As the aisles buzzed inside Frieze London this morning, a young woman in black pants, a black sweater, and black shoes was standing absolutely still on a sheet of metal in the shape of an L. Most people rushed by, but a few stopped and starred. She just stood there, barely blinking. Then she walked along the metal and off onto the floor, and another young woman took her place.
“It’s a piece from 1975,” Jocelyn Wolff, the Paris dealer explained, by the the German artist Franz Erhard Walther, who is far better known for fabric pieces that people can wear, often with another person, which are designed to change the participants’ relationship with each other and the world around them. It’s being shown as part of the fair’s Live section, which focuses on participatory works.
“All of these metallic pieces, they were produced at the time for his participation in the Sao Paulo biennial,” Wolff continued. “They’re more rare” than those other works.

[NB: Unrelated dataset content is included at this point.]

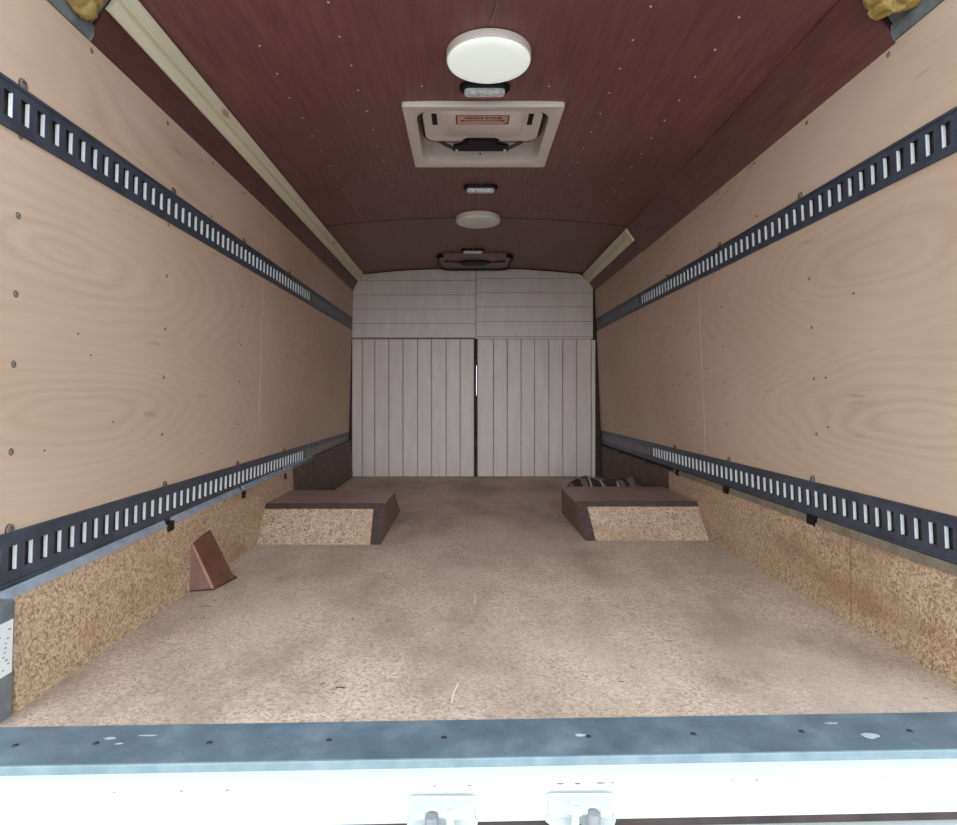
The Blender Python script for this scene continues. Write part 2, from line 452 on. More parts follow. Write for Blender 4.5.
# ------------------------------------------------------------------ wall lining: plywood above, chipboard below
SEAM = 2.645
def lining(side, wall, mat_main, mat_up):
    ups = (.575 if side < 0 else .562)
    for (y0, y1) in ((Y0+.01, SEAM-.003), (SEAM+.003, Y1)):
        b = NB(); wbox(b, side, y0, y1, -.262 if side < 0 else -.255, (.525 if side < 0 else .508), -.009, 0)
        p = obj('plywood_panel', b, mat_main, wall)
        b = NB(); wbox(b, side, y0, y1, (.594 if side < 0 else .583), ZW, -.009, 0)
        q = obj('plywood_panel', b, mat_up, wall)
    b = NB(); wbox(b, side, SEAM-.003, SEAM+.003, -.255, .508, -.009, -.0012); wbox(b, side, SEAM-.003, SEAM+.003, .594, ZW, -.009, -.0012)
    obj('seam_filler', b, M['ply_edge'], wall)
lining(-1, wall_l, M['ply_a'], M['ply_c'])
lining(1, wall_r, M['ply_b'], M['ply_c'])

# chipboard skirting panels (left stands proud of the plywood, right nearly flush)
LEAN = {-1: .0215, 1: .008}
def nin(side, z):                            # how far the skirting stands inward at height z
    t0 = (z + .384)/(-.6 + .384)
    return (.019 if side < 0 else .008) + LEAN[side]*max(0, t0)
def skirting(side, wall, n_in, ztop, ledge, slope=0.0):
    def tilt(bm):
        for v in bm.verts:
            if v.co.z > -.5: v.co.z += slope*(v.co.y-1.2)
            elif abs(v.co.x - xw(side, v.co.z)) > .003: v.co.x += -side*(LEAN[side])
    b = NB(); wbox(b, side, 1.185, 3.12, -.600, ztop, .0005, n_in)
    tilt(b); obj('chipboard_panel', b, M['chip'], wall)
    b = NB(); wbox(b, side, 3.122, 4.70, -.600, ztop+.004, .0005, n_in)
    tilt(b); obj('dark_board_panel', b, M['chip_dark'], wall)
    b = NB(); s = -side                                    # sloping ledge between the track and the chipboard
    zt = ztop + (.0125 if side < 0 else .018)
    f = lambda y, z, n: (xw(side, z)+s*n, y, z)
    for (y0, y1) in ledge:
        hexa(b, [f(y0, ztop-.004, 0), f(y0, ztop-.004, n_in+.003), f(y1, ztop-.004, n_in+.003), f(y1, ztop-.004, 0),
                 f(y0, zt, 0), f(y0, zt, .0075), f(y1, zt, .0075), f(y1, zt, 0)])
    tilt(b); obj('ledge_strip', b, M['galv'] if side < 0 else M['olive'], wall)
skirting(-1, wall_l, .019, -.381, ((1.18, 1.815), (1.86, 2.41), (2.45, 2.97), (3.01, 3.55)), .0165)
skirting(1, wall_r, .008, -.366, ((1.18, 1.80), (1.84, 2.40), (2.44, 3.05)))
# vertical joint line in the right chipboard
b = NB(); wbox(b, 1, 1.645, 1.6475, -.598, -.372, .0081, .0085)
for v in b.verts:
    if v.co.z < -.5: v.co.x -= LEAN[1]
obj('board_joint', b, M['joint'], wall_r)

# screws of the walls
b = NB(); lathe(b, [(0, .0022), (.0018, .0022), (.0028, .0022), (.003, .0012), (.0056, .0010), (.0060, .0010), (.0072, 0)], (0, 0, 0), 'x', 16)
for f in b.faces:
    c = f.calc_center_median(); f.material_index = 1 if math.hypot(c.y, c.z) > .0058 or math.hypot(c.y, c.z) < .0018 else 0
sc_l = obj('screw', b, [M['washer'], M['screw_dark']], wall_l)
b = NB(); lathe(b, [(0, .0020), (.0022, .0020), (.0040, .0)], (0, 0, 0), 'x', 10)
sc_d = obj('screw', b, M['screw_dark'], wall_l, smooth=True)
used = set()
def put_screw(src, wall, side, y, z, sx=1.0):
    loc = Vector((xw(side, z), y, z))
    o = src if src.name not in used else copy_to(src, wall, loc)
    used.add(src.name); o.parent = wall; o.location = loc
    o.scale = (-side, sx, sx)
Z5 = [.505, .352, .205, .060, -.100]
for side, wall in ((-1, wall_l), (1, wall_r)):
    for y in ((1.205, 1.803, 2.405, 3.03, 3.66, 4.25) if side < 0 else (1.80, 2.42, 3.03, 3.66, 4.25)):
        for z in Z5:
            put_screw(sc_l if y < 1.9 else sc_d, wall, side, y, z + random.uniform(-.006, .006), 1.0 if y < 1.4 else .72 if y < 2 else 1.0)
        put_screw(sc_l if y < 1.9 else sc_d, wall, side, y-.02, .79, 1.0 if y < 2 else 1)
    for y in ((1.42, 2.1, 2.58, 2.72) if side < 0 else (1.435, 2.1, 2.60, 2.9)):
        put_screw(sc_l if y < 1.9 else sc_d, wall, side, y, .795, .9 if y < 2 else 1)
        if y > 2: put_screw(sc_d, wall, side, y, .616)
for y, z in ((1.45, .10), (1.40, .145), (1.55, -.06), (1.30, -.11)):       # nail marks in the left sheet
    put_screw(sc_d, wall_l, -1, y, z, .6)
for y, z in ((1.74, .057), (1.74, -.082), (1.60, .27)):
    put_screw(sc_d, wall_r, 1, y, z, .8)

# ------------------------------------------------------------------ bulkhead at the far end
YB = Y1
b = NB(); box(b, -.93, .079, YB+.03, YB+.045, -.6, 1.05); box(b, .0825, 1.07, YB+.03, YB+.045, -.6, 1.05)
box(b, .079, .0825, YB+.03, YB+.045, -.6, .02); box(b, .079, .0825, YB+.03, YB+.045, .25, 1.05)
wall_back = struct(obj('wall_back', b, M['dirt']), 'pale grey boarded bulkhead closing the front of the load space')
XM = .075
def hboards(x0, x1, side):
    """horizontal boards of the upper half, clipped to the chamfered and arched outline."""
    b = NB(); zs = [.458, .565, .675, .783, .893, 1.02]
    if side > 0: zs = [.466, .580, .692, .799, .908, 1.02]
    for z0, z1 in zip(zs, zs[1:]):
        z0 += .003; z1 -= .003
        def lim(z):
            if side < 0:
                if z < .868: return x0
                return x0 + (z-.868)/(.935-.868)*(.10)
            if z < .868: return x1
            return x1 - (z-.868)/(.935-.868)*(.10)
        if z1 < .95:
            zz = [z0] + ([.868] if z0 < .868 < z1 else []) + [z1]
            if side < 0: poly = [(x1, z0)] + [(x1, z1)] + [(lim(z), z) for z in zz[::-1]]
            else: poly = [(x0, z0)] + [(lim(z), z) for z in zz] + [(x0, z1)]
        else:
            top = lambda x: cz(x) - .008
            if side < 0:
                xe = lim(.935); poly = [(x1, z0)] + [(x, top(x)) for x in (x1, -.2, -.45, -.65, xe)] + [(lim(z0), z0)]
            else:
                xe = lim(.935); poly = [(x0, z0), (lim(z0), z0)] + [(x, top(x)) for x in (xe, .75, .5, .3, x0)]
        prism(b, poly, YB-.006, YB+.004)
    return b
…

How does the piece function? “[The performers] turn themselves into living sculptures and they slowly move along the ring,” he said, “and it is turned into a kind of pedestal.” Its price: €120,000 (about $151,800), excluding VAT. Showing an unusual work by someone who is still far from a household name at a big-budget fair could be seen by some as a risky move, but Wolff had thought of that.

“I thought if we come here,” he said, “I figured we should also take a classic piece, a signature piece, this piece from 1968,” he said, motioning to a little fabric pouch under a vitrine on a white pedestal. A few minutes later, the two women had switched to that one. They had slipped a long slice of fabric over their heads so that they could see only each other.